「初音ミク」現象が拓く“共感”力の新世界 伊藤博之・石川康晴・猪子寿之 特別鼎談
──コラボの提案を伊藤さんはどう受け止められたのでしょう。
伊藤 僕ね、アパレルとかすごく疎い。テレビも見ないので。でも、カミさんがクロスカンパニーのブランドをよく知っていた。カミさんのようなまったく普通の人にリーチできるブランドとコラボできるという広がり感。すごくワクワクしました。
放っておくと、初音ミクは秋葉原系とかオタク系とか、そっちの文脈に引っ張られかねない。そういう閉じたモチーフにはしたくないと思っていますので、一般の方々に訴求できるアパレルとの取り組みはすごくウエルカム。一つの試金石としてこの先の展開を楽しみにしています。

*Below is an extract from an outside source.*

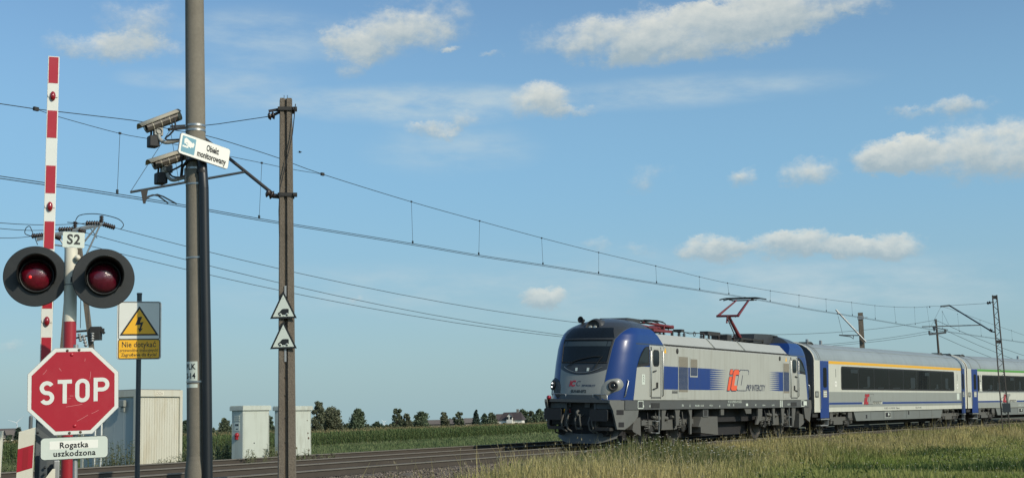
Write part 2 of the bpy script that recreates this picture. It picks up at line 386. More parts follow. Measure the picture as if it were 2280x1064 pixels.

──猪子さんが初音ミクとクロスカンパニーを結び付けた仲介者だとか。
猪子 僕ね、初音ミクの熱烈なファンなんです。最初のヒット曲『みくみくにしてあげる♪』を見て泣いちゃったくらい。やっぱりこう、ポップ音楽をやろうとしたら、メインはボーカルですよね。ダンスミュージックのようなテクノは、1990年ごろにコンピュータ、シンセサイザーが出てきて、誰もができる、みんなのものになった。でも、ポップをやろうとしたらボーカルが必要になる。カワイイ子に歌わせなきゃならない。
だけど、知り合いにそんなカワイイ子なんていないじゃないですか。スタジオを借りるカネもないし、アウトプットするところもない。だから、ポップはずっと音楽業界の一部の人たちのものにとどまっていた。

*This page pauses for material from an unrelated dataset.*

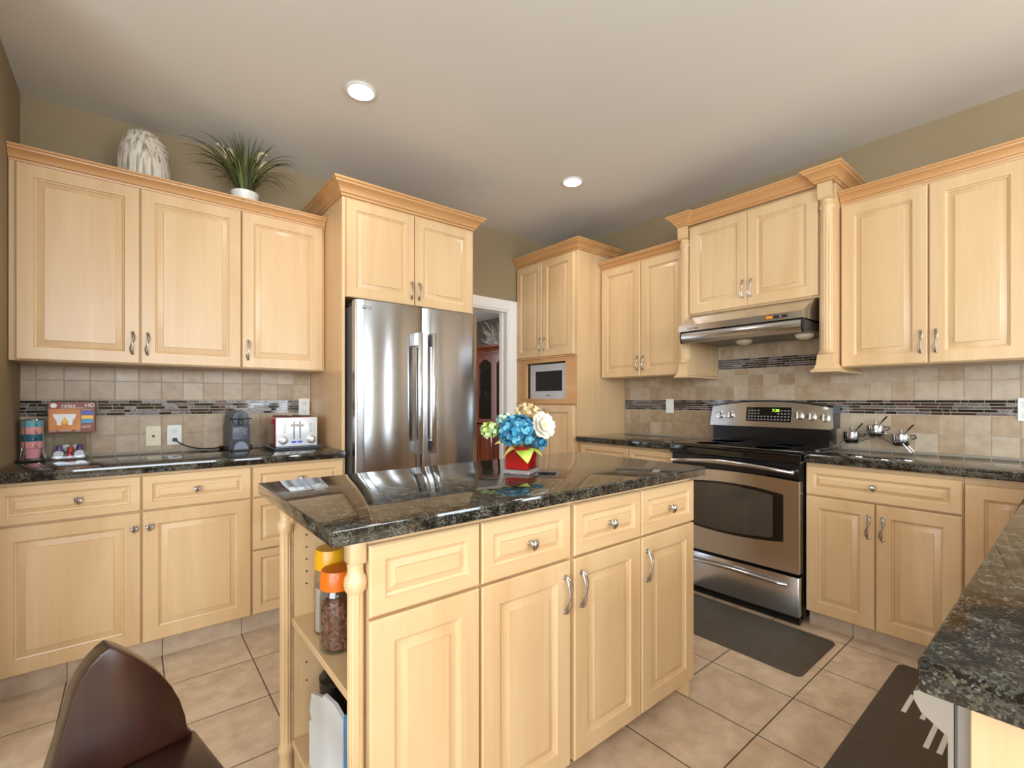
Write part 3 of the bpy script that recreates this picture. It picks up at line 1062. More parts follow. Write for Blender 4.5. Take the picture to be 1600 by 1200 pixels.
for (bx, bz, br) in ((0.078, 1.100, 0.022), (0.150, 1.105, 0.022), (0.580, 1.110, 0.024), (0.650, 1.106, 0.024), (0.722, 1.100, 0.024)):
    k = lean(MB().lathe([(br + 0.004, 0.4415), (br + 0.004, 0.438), (br, 0.437), (br * 0.9, 0.418), (0, 0.417)], (bx, 0, bz), 20, 'y')).build('knob', CHROME, cp)
    lean(MB().box(bx - 0.004, bx + 0.004, 0.410, 0.4165, bz - br * 0.85, bz + br * 0.85, 0.002)).build('grip', KN, k)
lean(MB().lathe([(0.010, 0.4415), (0.010, 0.432), (0, 0.431)], (0.724, 0, 1.156), 14, 'y')).build('indicator_lamp', KN, cp)

# ------------------------------------------------------------------ right wall base cabinets
XB = 2.81
r = thing('base_cabinet', 'maple base cabinet between the pantry and the stove', 'cabinet', (XB, 2.598, 0), RW)
MB().box(0.0, 0.872, 0, 0.605, 0.086, 0.874, 0.001).box(0, 0.872, 0.044, 0.605, 0, 0.086).build('carcass', WOOD, r)
cab_fronts(r, [('drawer', 0.03, 0.500, 0.702, 0.856, ('knob', 0.265, 0.78)), ('drawer', 0.502, 0.868, 0.702, 0.856, ('knob', 0.685, 0.78)),
               ('door', 0.03, 0.500, 0.086, 0.698, ('pull', 0.472, 0.585)), ('door', 0.502, 0.868, 0.086, 0.698, ('pull', 0.53, 0.585))])
r = thing('base_cabinet', 'maple base cabinet with one drawer over two doors right of the stove', 'cabinet', (XB, 0.9525, 0), RW)
MB().box(0.0, 0.612, 0, 0.605, 0.086, 0.874, 0.001).box(0, 0.612, 0.044, 0.605, 0, 0.086).build('carcass', WOOD, r)
cab_fronts(r, [('drawer', 0.002, 0.610, 0.704, 0.857, ('knob', 0.298, 0.781)), ('door', 0.002, 0.302, 0.086, 0.700, ('pull', 0.276, 0.585)), ('door', 0.304, 0.610, 0.086, 0.700, ('pull', 0.332, 0.585))])
r = thing('corner_cabinet', 'maple corner base cabinet with one tall door behind the peninsula', 'cabinet', (XB, 0.3395, 0), RW)
MB().box(0.0, 0.234, 0, 0.605, 0.086, 0.874, 0.001).box(0, 0.20, 0.044, 0.605, 0, 0.086).build('carcass', WOOD, r)
cab_fronts(r, [('door', 0.002, 0.232, 0.086, 0.845, None)])

slab('countertop', 2.77, 3.4095, 1.7225, 2.5975, 0.8745, 0.914, 'short dark granite countertop between the pantry and the stove')
# L-shaped run: right of the stove and round into the peninsula
L_ = [(2.77, 0.9535), (3.4095, 0.9535), (3.4095, -0.56), (0.69, -0.56), (0.69, 0.122), (2.77, 0.122)]
cx, cy = 2.0, 0.1
b = bmesh.new()
vb = [b.verts.new((p[0] - cx, p[1] - cy, 0)) for p in L_]
f = b.faces.new(vb)
ex = bmesh.ops.extrude_face_region(b, geom=[f])
bmesh.ops.translate(b, verts=[v for v in ex['geom'] if isinstance(v, bmesh.types.BMVert)], vec=(0, 0, 0.0395))
bmesh.ops.bevel(b, geom=b.edges[:], offset=0.005, segments=2, affect='EDGES', profile=0.5)
tag(MB().bm(b).build('countertop', GRAN, None, 30, (cx, cy, 0.8745)), 'dark granite countertop right of the stove, turning into the near peninsula', 'countertop')
# peninsula base + dishwasher at its end
r = thing('peninsula_cabinet', 'pale maple end panel of the near peninsula at lower right', 'cabinet', (0.72, -0.53, 0))
MB().box(0.0, 0.016, 0, 0.612, 0, 0.874, 0.001).build('end_panel', WOOD, r)
MB().box(0.66, 2.08, 0.0, 0.605, 0.1, 0.874, 0.001).box(0.66, 2.03, 0.0, 0.55, 0, 0.1).build('carcass', WOOD, r)
r = thing('dishwasher', 'grey dishwasher with chamfered door edge under the near peninsula', 'dishwasher', (0.7385, -0.5, 0))
MB().box(0.0, 0.635, 0, 0.5975, 0.08, 0.868, 0.003).box(0.02, 0.62, 0.02, 0.54, 0, 0.08).build('body', plain('dishwasher_side', srgb(150, 145, 140), 0.4, 0.4), r)
dp = [(0.598, 0.866), (0.612, 0.866), (0.634, 0.851), (0.634, 0.842), (0.627, 0.829), (0.603, 0.812), (0.603, 0.10), (0.598, 0.10)]
MB().prism(dp, 0.0, 0.635, 'x').build('door', plain('dishwasher_steel', srgb(168, 162, 154), 0.35, 0.6), r)

# ------------------------------------------------------------------ island
IX, IY = 0.40, 1.026
r = thing('kitchen_island', 'pale maple island with open end shelves in the foreground', 'island', (IX, IY, 0))
x0i = 0.29
MB().box(x0i, 1.352, 0.0, 0.62, 0.085, 0.9005, 0.001).box(x0i, 1.352, 0.075, 0.60, 0, 0.085).build('carcass', WOOD, r)
MB().box(1.3525, 1.370, 0.0, 0.62, 0.0, 0.9005, 0.001).build('end_panel', WOOD, r)
MB().box(0.012, x0i - 0.0005, 0.0, 0.018, 0.0, 0.9005, 0.001).build('side_panel', WOOD, r)
sp_ = MB().box(0.012, x0i - 0.0005, 0.602, 0.62, 0.0, 0.9005, 0.001)
sp_.build('side_panel', WOOD, r)
hl = MB()
for zz in (0.28, 0.34, 0.60, 0.64, 0.68, 0.72, 0.76):
    hl.lathe([(0.003, 0.6018), (0.003, 0.6012), (0, 0.6012)], (0.05, 0, zz), 10, 'y')
hl.build('shelf_pin_holes', SHADOW, r)  # flat discs, the shade inside the holes put into their colour
MB().box(0.004, x0i - 0.0005, 0.0185, 0.6015, 0.478, 0.500, 0.002).build('shelf', WOODH, r)
MB().box(0.004, x0i - 0.0005, 0.0185, 0.6015, 0.085, 0.105, 0.002).build('shelf', WOODH, r)
ap = [(0.018, 0.9005), (0.602, 0.9005), (0.602, 0.80)] + [(0.602 - 0.584 * i / 16, 0.80 + 0.075 * math.sin(PI * i / 16) ** 0.6) for i in range(1, 16)] + [(0.018, 0.80)]
MB().prism(ap, 0.0, 0.0115, 'x').build('arched_apron', WOOD, r)
for cy_ in (0.0, 0.62):
    pst = MB()
    dy = 0.007 if cy_ == 0 else -0.007
    pr = [(0.019, 0.0), (0.021, 0.03), (0.019, 0.06), (0.023, 0.072), (0.023, 0.084), (0.018, 0.096)]
    pr += [(0.0175, 0.105 + 0.0665 * i) for i in range(11)]
    pr += [(0.018, 0.776), (0.0235, 0.784), (0.025, 0.797), (0.0235, 0.810), (0.0185, 0.818), (0.017, 0.830), (0.019, 0.842)]
    pst.lathe(pr, (-0.0110, cy_ + dy, 0), 80, 'z', mod=lambda z, t: (1 - 0.13 * max(0, math.cos(10 * t)) ** 0.5) if 0.1 < z < 0.775 else 1)
    pst.box(-0.0295, 0.0075, cy_ + dy - 0.020, cy_ + dy + 0.020, 0.842, 0.9005, 0.002)
    pst.build('turned_post', WOOD, r, 50)
fx = [(0.010, 0.312), (0.316, 0.655), (0.668, 1.014), (1.017, 1.370)]
for k, (a, b_) in enumerate(fx):
    hd = None if k == 0 else ('knob', (a + b_) / 2, 0.796)
    hp_ = [None, ('pull', 0.627, 0.612), ('pull', 0.698, 0.612), ('pull', 1.046, 0.607)][k]
    cab_fronts(r, [('drawer', a, b_, 0.716, 0.882, hd), ('door', a, b_, 0.078, 0.712, hp_)])
slab('island_countertop', 0.319, 1.798, 0.972, 1.695, 0.901, 0.936, 'dark granite island top with the flower vase on it')

# ------------------------------------------------------------------ mats
def mat_mb(x0, x1, y0, y1, h=0.016, rc=0.03, be=0.045):
    def loop(i, z):
        o = []
        rr = max(rc - i, 0.004)
        for (cx_, cy_, a0) in ((x1 - i - rr, y1 - i - rr, 0), (x0 + i + rr, y1 - i - rr, PI / 2), (x0 + i + rr, y0 + i + rr, PI), (x1 - i - rr, y0 + i + rr, 1.5 * PI)):
            for k in range(5):
                t = a0 + PI / 2 * k / 4
                o.append((cx_ + rr * math.cos(t), cy_ + rr * math.sin(t), z))
        return o
    Ls = [loop(0, 0.001), loop(0, 0.004), loop(be, h)]
    n = len(Ls[0])
    vs = sum(Ls, [])
    fs = [[j * n + i, j * n + (i + 1) % n, (j + 1) * n + (i + 1) % n, (j + 1) * n + i] for j in range(2) for i in range(n)]
    fs += [list(range(n))[::-1], [2 * n + i for i in range(n)]]
    return MB().add(vs, fs)


tag(mat_mb(-0.232, 0.232, -0.42, 0.42).build('floor_mat', MAT, None, 30, (2.48, 1.205, 0)), 'plain brown rubber mat on the tiles before the stove', 'mat')
r = thing('floor_mat', 'brown mat with white lettering beside the near peninsula', 'mat', (2.02, 0.34, 0))
mat_mb(-0.70, 0.70, -0.195, 0.205, 0.008, 0.03, 0.01).build('mat_body', MAT, r)
wl = MB()
for (a, b_, c_, d_) in ((0.28, 0.44, 0.045, 0.06), (0.28, 0.44, 0.10, 0.115), (0.425, 0.44, 0.06, 0.10), (0.10, 0.42, -0.03, -0.015), (0.10, 0.42, 0.005, 0.02), (0.405, 0.42, -0.015, 0.005),
                    (-0.1, 0.40, -0.09, -0.055), (-0.4, -0.15, 0.03, 0.05), (-0.4, -0.15, -0.03, -0.015)):
    wl.box(a, b_, c_, d_, 0.0081, 0.0086)
wl.build('white_print', WHITEP, r)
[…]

それを(歌声合成ソフトの)初音ミクが変えた。自分が作った曲をミクが歌い、踊ってくれる。ポップは初めてみんなのものになった。
たとえば、インターネットが出た瞬間って、人類、感動したじゃないですか。限られた人間の特権だった情報の受発信が、みんなのものになった。
初音ミクもそう。『みくみくにしてあげる♪』の「科学の限界を超えて私は来たんだよ」という歌詞なんて、表現する自由を得た人間の感動がそのまま出ている。それで何か感動して泣いたんですね。